I found them when the woods and fields were prepared for the building of Charlottesville High School. It was just one gigantic field filled with them.
I have the world’s largest collection of Devil’s Dice, each of which I picked up in various spots around southern Albemarle over the past 40+ years.
Cool! Have you ever photographed them, perhaps putting an image up of them online?
I have many of these collected from South Carolina. Can the brown tarnish be removed?
I’m sure it is possible, but what rock hound would wish to disturb the lovely chocolate patina?
They are beautiful looking. I did not realise that they shattered when hit. It would be fantastic to see a field full of them, though I suppose a farmer might view it differently!
I too knew “devil’s dice” from digging in the playground at Rose Hill Elementary school in Charlottesville about 1967-68. I am just stunned to see so many responses about DD from Charlottesville! I wonder if there is some unique geology in Albemarle County that made them so prevalent?
I am inclined to agree with you that conditions must have been “just right” for that. Amazingly so.
I’ve found a few pieces of devil’s dice in my backyard. I was just thinking it would be fun to get the kids a metal detector to look around the yard and the woods behind the house. Where’s my backyard? Charlottesville.
Sounds like fun. Invite me, too! Just kidding. You know, some geologist should made a podcast or host a show on why Charlottesville seems to hold the world’s supply of DD.
This is great! My sons (5 & 7 years old) just found dozens of Devil’s Dice this past weekend. My wife and I went online to learn more about these treasures and happily found this site. It will be no surprise to anyone reading this: we live in Charlottesville!
Dang, I live in Charlottesville, never heard of or seen these but I’ll be looking now!

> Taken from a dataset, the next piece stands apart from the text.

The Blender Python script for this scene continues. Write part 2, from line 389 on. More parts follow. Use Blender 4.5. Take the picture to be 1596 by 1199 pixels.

I used to have a bucket full of Devil’s Dice that I had dug up in Johnson Village in Charlottesville. There was new construction there (we’re talking 50 years ago now) and the place was covered in them. I found my best one on the lot where, a couple of years later, my mom’s house was built. Alas, my mom got rid of them sometime after I left for college. I wish I still had a couple of the larger ones.
A bucketful! Wow. I first spotted mine not too far away where the local Kingdom Hall was being built. A few miles away from Johnson Village. I could have beat myself half to death when I realized a handful of miles further away from that, I found one about 4″ longs and an inch-and-a-quarter square that I broke. It twas bigger than the one at the science library of UVA! Sigh. Thanks for your comment, Sarah.
Wow, my family and I just found a handful or so by the Briar Fork Store. We figured we’d leave the rest for everyone else. Wonderful day out!
AKA ‘fool’s gold’. Wikipedia’s article on DD/ iron pyrite is worth a look.
I have 2 little ones found in western Albemarle Co. Being a native Virginian, I brought them and a clear chip of crystal quartz from the same place along as touchstones. It’s not at all rare and historically was used to produce sulfuric acid.
My dad, now 86 said he found his behind MacIntire elementary School in Charlottesville in the mud slide after a rain.